Hablamos de muchos temas sobre Japón durante la tarde, pero sin duda el que más me llamó la atención fueron las diferencias culturales que existen entre nosotros y ellos en el aspecto de decir y tratar las cosas.
Poco después me invitó a que fuera a cenar con su familia japonesa (familia postiza). Es una familia que vive en Onjuku. Estaba a unos diez minutos caminando. La familia estaba formada por Hoshino san (padre de familia), su esposa y su hija (de treinta año y embarazada del tercer niño). Por allí estaba también una niña de dos años muy simpática.

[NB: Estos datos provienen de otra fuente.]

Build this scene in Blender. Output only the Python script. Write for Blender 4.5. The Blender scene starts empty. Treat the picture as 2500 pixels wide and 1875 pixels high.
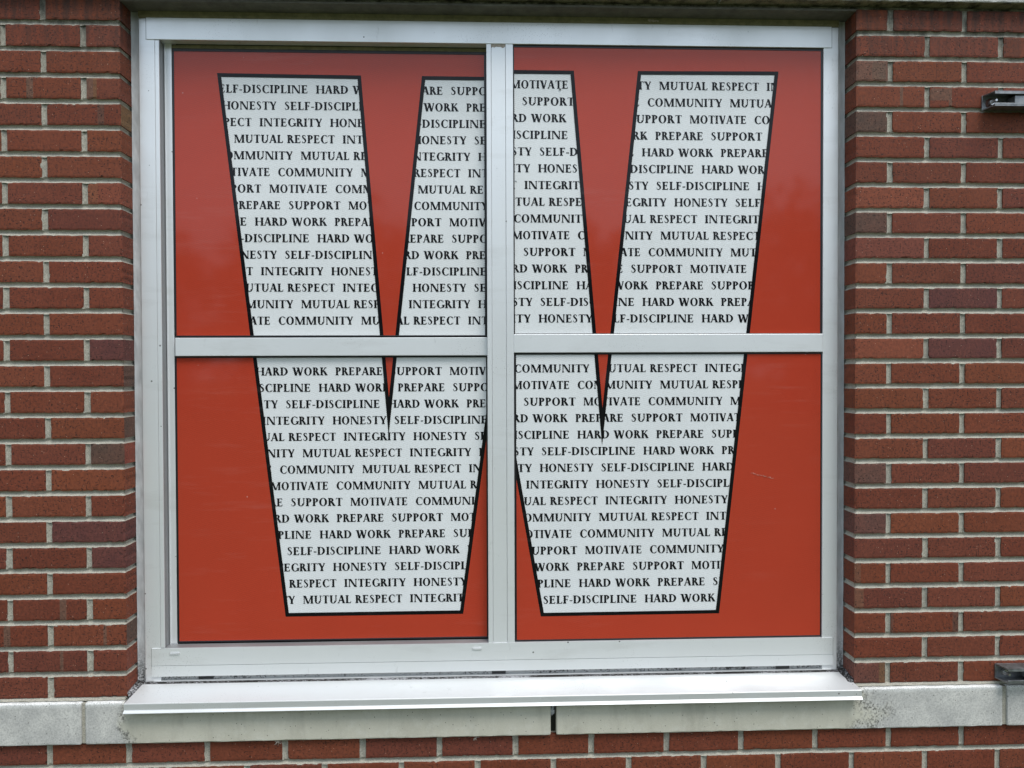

Como es habitual, me invitaron a cenar y hubo buena comida en abundancia. Extremadamente generosos. Otro aspecto increíble de los japoneses. Sin a penas conocerte, las personas que pasan de la cuarentena, habitualmente, son muy generosos y confiados.

Conversamos sobre muchos temas y como José Luís estaba allí me ayudó mucho en mi práctica con el japonés.

En un momento dado de la noche, sin haber acabado de cenar, se levantaron y dijeron que era el período de Obón, el festival de los ancestros. Este período va desde el 12 de agosto hasta el 15 y trata de rezar por los antepasados de la familia. Fuimos a una sala de estar donde tenían fotos y altares de los antepasados. Además, había fruta (habitualmente la que más le gustaba a la persona fallecida) y otros regalos. Más tarde salimos de la casa y fuimos caminando hasta el cementerio de Onjuku, también para entregar a las tumbas de los antepasados frutas, verduras y dulces. La familia estuvo rezando en silencio durante varios minutos.

Antes de llegar a su casa, me mostraron un restaurante de sushi cercano, y me comentaron que pertenecía a la familia y llevaba abierto más de cien años. Desde el período Meiji, casi nada.

Más tarde volvimos a su casa, seguimos cenando y conversando un buen rato y finalmente se empeñaron en acompañarme en coche hasta Katsuura.